Vardaman’s style of monologue even approaches Darl’s, in spite of a disparity in their ages. Darl’s curious power to see beyond space and time barriers is also explained; his speculation upon being is directly related to his sense of isolation from his mother. Darl says, “I don’t know what I am. I don’t know if I am or not. Jewel knows he is, because he does not know that he does not know whether he is or not. ” Jewel is in terms of Addie’s being; when Addie dies and is finally buried, Jewel’s is will become was.

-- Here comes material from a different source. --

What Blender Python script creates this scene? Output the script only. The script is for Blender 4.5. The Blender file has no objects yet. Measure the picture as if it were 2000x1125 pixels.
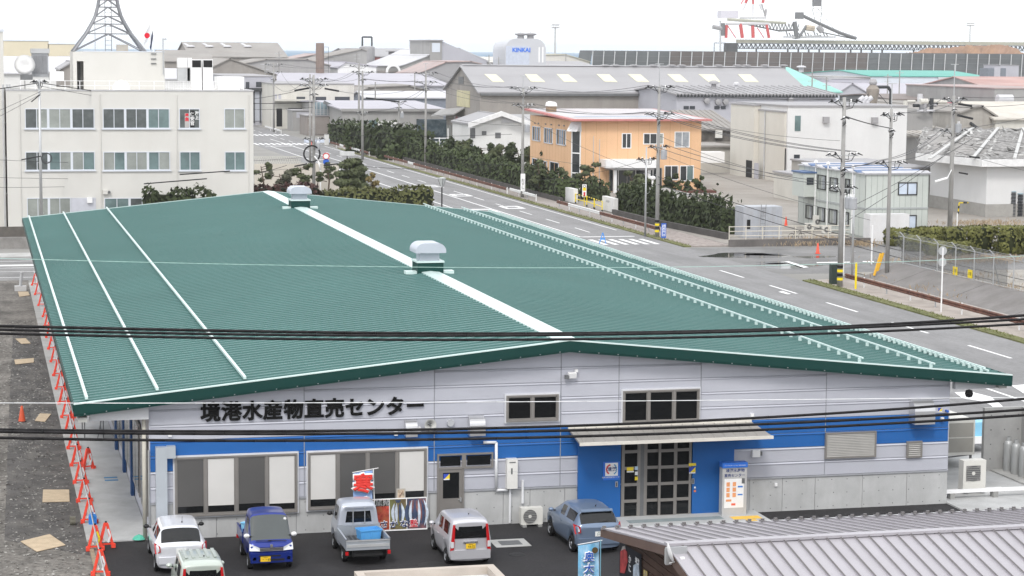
import bpy, math, random
import numpy as np
from mathutils import Vector, Matrix
random.seed(7); rng = np.random.default_rng(7)
S = bpy.context.scene
COL = S.collection

# ------------------------------------------------------------------ camera
CAM = np.array([-5.5717, -74.0152, 17.0]); YAW, PITCH, ROLL, FPX = 0.2442, 0.1102, 0.0082, 4199.97
_F = np.array([math.sin(YAW)*math.cos(PITCH), math.cos(YAW)*math.cos(PITCH), -math.sin(PITCH)])
_r = np.array([math.cos(YAW), -math.sin(YAW), 0.0]); _u = np.cross(_r, _F)
_R = _r*math.cos(ROLL)+_u*math.sin(ROLL); _U = _u*math.cos(ROLL)-_r*math.sin(ROLL)
cam = bpy.data.cameras.new('camera'); camo = bpy.data.objects.new('camera', cam); COL.objects.link(camo)
cam.sensor_width = 36; cam.lens = 36*FPX/2000; cam.clip_start = 1; cam.clip_end = 20000
camo.matrix_world = Matrix(((_R[0], _U[0], -_F[0], CAM[0]), (_R[1], _U[1], -_F[1], CAM[1]), (_R[2], _U[2], -_F[2], CAM[2]), (0, 0, 0, 1)))
S.camera = camo

# ------------------------------------------------------------------ world, sun, exposure
SUN_EL, SUN_AZ = 48, 205
w = bpy.data.worlds.new('World'); S.world = w; w.use_nodes = True
nt = w.node_tree; nt.nodes.clear()
out = nt.nodes.new('ShaderNodeOutputWorld'); bg = nt.nodes.new('ShaderNodeBackground')
sky = nt.nodes.new('ShaderNodeTexSky'); sky.sky_type = 'NISHITA'; sky.sun_disc = False
sky.sun_elevation = math.radians(SUN_EL); sky.sun_rotation = math.radians(SUN_AZ); sky.air_density = 1.0; sky.dust_density = 4.0
mx = nt.nodes.new('ShaderNodeMix'); mx.data_type = 'RGBA'; mx.inputs[0].default_value = 0.88
tc = nt.nodes.new('ShaderNodeTexCoord'); mp = nt.nodes.new('ShaderNodeMapping'); mp.inputs['Scale'].default_value = (2, 2, 9)
nz = nt.nodes.new('ShaderNodeTexNoise'); nz.inputs['Scale'].default_value = 1.6; nz.inputs['Detail'].default_value = 5
rp = nt.nodes.new('ShaderNodeValToRGB'); rp.color_ramp.elements[0].position = .3; rp.color_ramp.elements[0].color = (8.8, 9.05, 9.4, 1)
rp.color_ramp.elements[1].position = .7; rp.color_ramp.elements[1].color = (10.3, 10.4, 10.6, 1)
L = nt.links.new
L(tc.outputs['Generated'], mp.inputs['Vector']); L(mp.outputs['Vector'], nz.inputs['Vector']); L(nz.outputs['Fac'], rp.inputs['Fac'])
L(sky.outputs['Color'], mx.inputs[6]); L(rp.outputs['Color'], mx.inputs[7]); L(mx.outputs[2], bg.inputs['Color'])
bg.inputs['Strength'].default_value = 0.12
L(bg.outputs['Background'], out.inputs['Surface'])
sl = bpy.data.lights.new('sun', 'SUN'); sl.energy = 1.3; sl.angle = math.radians(14); sl.color = (1, .97, .93)
so = bpy.data.objects.new('sun', sl); COL.objects.link(so)
_az, _el = math.radians(SUN_AZ), math.radians(SUN_EL)
sd = Vector((math.sin(_az)*math.cos(_el), math.cos(_az)*math.cos(_el), math.sin(_el)))
so.rotation_euler = sd.to_track_quat('Z', 'Y').to_euler(); so.location = (0, 0, 200)
S.view_settings.view_transform = 'Standard'; S.view_settings.look = 'None'; S.view_settings.gamma = 1
S.view_settings.use_curve_mapping = False; S.view_settings.exposure = 0.45
S.cycles.use_denoising = True; S.cycles.max_bounces = 6; S.cycles.diffuse_bounces = 3; S.cycles.glossy_bounces = 3
S.cycles.transparent_max_bounces = 8; S.cycles.volume_bounces = 1; S.cycles.use_adaptive_sampling = True; S.cycles.adaptive_threshold = .02

# ------------------------------------------------------------------ measuring: photograph pixel -> real place
def ray(x, y): return _F+_R*(x-1000)/FPX-_U*(y-562.5)/FPX
def at(x, y, z=0.0): d = ray(x, y); return CAM+d*((z-CAM[2])/d[2])
def aty(x, y, Y): d = ray(x, y); return CAM+d*((Y-CAM[1])/d[1])
def atx(x, y, X): d = ray(x, y); return CAM+d*((X-CAM[0])/d[0])
def hz(x, y, P): return aty(x, y, P[1])[2]                       # height of a point straight above P seen at pixel (x,y)

# ------------------------------------------------------------------ mesh helper
class MB:
    def __init__(s): s.v = []; s.f = []
    def add(s, vs, fs):
        n = len(s.v); s.v.extend([tuple(map(float, p)) for p in vs]); s.f.extend([tuple(i+n for i in f) for f in fs]); return s
    def box(s, x0, y0, z0, x1, y1, z1):
        return s.add([(x0,y0,z0),(x1,y0,z0),(x1,y1,z0),(x0,y1,z0),(x0,y0,z1),(x1,y0,z1),(x1,y1,z1),(x0,y1,z1)],
                     [(0,3,2,1),(4,5,6,7),(0,1,5,4),(1,2,6,5),(2,3,7,6),(3,0,4,7)])
    def obox(s, c, d, rz=0, ry=0, rx=0):
        m = Matrix.Translation(c) @ Matrix.Rotation(rz,4,'Z') @ Matrix.Rotation(ry,4,'Y') @ Matrix.Rotation(rx,4,'X')
        a, b, e = d[0]/2, d[1]/2, d[2]/2
        vs = [m @ Vector(p) for p in [(-a,-b,-e),(a,-b,-e),(a,b,-e),(-a,b,-e),(-a,-b,e),(a,-b,e),(a,b,e),(-a,b,e)]]
        return s.add(vs, [(0,3,2,1),(4,5,6,7),(0,1,5,4),(1,2,6,5),(2,3,7,6),(3,0,4,7)])
    def quad(s, *p): return s.add(p, [tuple(range(len(p)))])
    def prism(s, poly, vec):
        n = len(poly); p2 = [tuple(np.array(p)+np.array(vec)) for p in poly]
        return s.add(list(poly)+p2, [tuple(range(n))[::-1], tuple(range(n, 2*n))]+[(i, (i+1) % n, n+(i+1) % n, n+i) for i in range(n)])
    def tube(s, p, q, r, n=6, r2=None, caps=True):
        p, q = Vector(p), Vector(q); d = q-p
        if d.length < 1e-6: return s
        r2 = r if r2 is None else r2
        z = d.normalized(); a = z.orthogonal().normalized(); b = z.cross(a)
        vs = [p+(a*math.cos(2*math.pi*i/n)+b*math.sin(2*math.pi*i/n))*r for i in range(n)]+[q+(a*math.cos(2*math.pi*i/n)+b*math.sin(2*math.pi*i/n))*r2 for i in range(n)]
        fs = [(i, (i+1) % n, n+(i+1) % n, n+i) for i in range(n)]
        if caps: fs += [tuple(range(n))[::-1], tuple(range(n, 2*n))]
        return s.add(vs, fs)
    def path(s, pts, r, n=6):
        for a, b in zip(pts[:-1], pts[1:]): s.tube(a, b, r, n)
        return s
    def bar(s, p, q, w, h):                                      # rectangular bar from p to q
        p, q = Vector(p), Vector(q); d = (q-p); z = d.normalized()
        a = z.cross(Vector((0, 0, 1)));
        if a.length < 1e-4: a = Vector((1, 0, 0))
        a.normalize(); b = a.cross(z)
        vs = [e+a*sx*w/2+b*sy*h/2 for e in (p, q) for sx, sy in ((-1,-1),(1,-1),(1,1),(-1,1))]
        return s.add(vs, [(0,1,2,3),(7,6,5,4),(0,4,5,1),(1,5,6,2),(2,6,7,3),(3,7,4,0)])
    def lathe(s, prof, c=(0,0,0), ax='Z', n=16):
        vs = []; fs = []; m = len(prof)
        for i in range(n):
            t = 2*math.pi*i/n
            for r, z in prof:
                x, y = r*math.cos(t), r*math.sin(t)
                p = (x, y, z) if ax == 'Z' else ((z, x, y) if ax == 'X' else (x, z, y))
                vs.append((p[0]+c[0], p[1]+c[1], p[2]+c[2]))
        for i in range(n):
            for j in range(m-1):
                a, b = i*m+j, ((i+1) % n)*m+j; fs.append((a, b, b+1, a+1))
        return s.add(vs, fs)
    def mesh(s, name):
        me = bpy.data.meshes.new(name); me.from_pydata(s.v, [], s.f); me.validate(); me.update(); return me
    def build(s, name, mat, parent=None, smooth=False, kind=None):
        return link(name, s.mesh(name), mat, parent, smooth, kind)
def link(name, me, mat, parent=None, smooth=False, kind=None):
    if mat is not None: me.materials.clear(); me.materials.append(mat)
    if smooth: me.shade_smooth()
    o = bpy.data.objects.new(name, me); COL.objects.link(o)
    if parent is not None: setpar(o, parent)
    if kind: o['kind'] = kind
    return o
WORLDT = set()
def setpar(o, p):
    o.parent = p
    if p.name in WORLDT: o.matrix_parent_inverse = Matrix.LocRotScale(p.location, p.rotation_euler, None).inverted()
def tag(o, label, cat, group=None):
    o['label'] = label; o['category'] = cat
    if group: o['group'] = group
    return o
def thing(name, label, cat, loc=(0,0,0), rz=0, group=None, world=True):
    o = bpy.data.objects.new(name, None); COL.objects.link(o); o.location = [float(a) for a in loc]; o.rotation_euler = (0,0,rz)
    o.empty_display_size = .3
    if world: WORLDT.add(o.name)                                 # its parts are written in world coordinates
    return tag(o, label, cat, group)
def struct(name, mb, mat): return mb.build(name, mat, kind='structure')
def copytree(o, loc, rz, label=None, parent=None):
    c = o.copy(); COL.objects.link(c)
    if parent is not None: c.parent = parent
    else:
        c.location = loc; c.rotation_euler = (0, 0, rz)
        if label: c['label'] = label
    for ch in [x for x in ALLCH.get(o.name, [])] or list(o.children): copytree(ch, None, None, None, c)
    return c
ALLCH = {}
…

But Darl’s existence depends on his breaking through that being; and when he fails, he fails altogether of being and goes off to the house of schizophrenics in Jackson, where the disparity of being and not being will not matter. The affairs of the Bundren’s are seen in the alternating bright glare and fitful light of their divergent conciousnesses. So far as they are concerned, their eccentricities are sufficiently explained. But it all comes together with Addie’s chapter. Her monologue is the needle that ties up many loose ends. Faulkner essentially uses her to put everything together. Addie is Faulkner’s glue.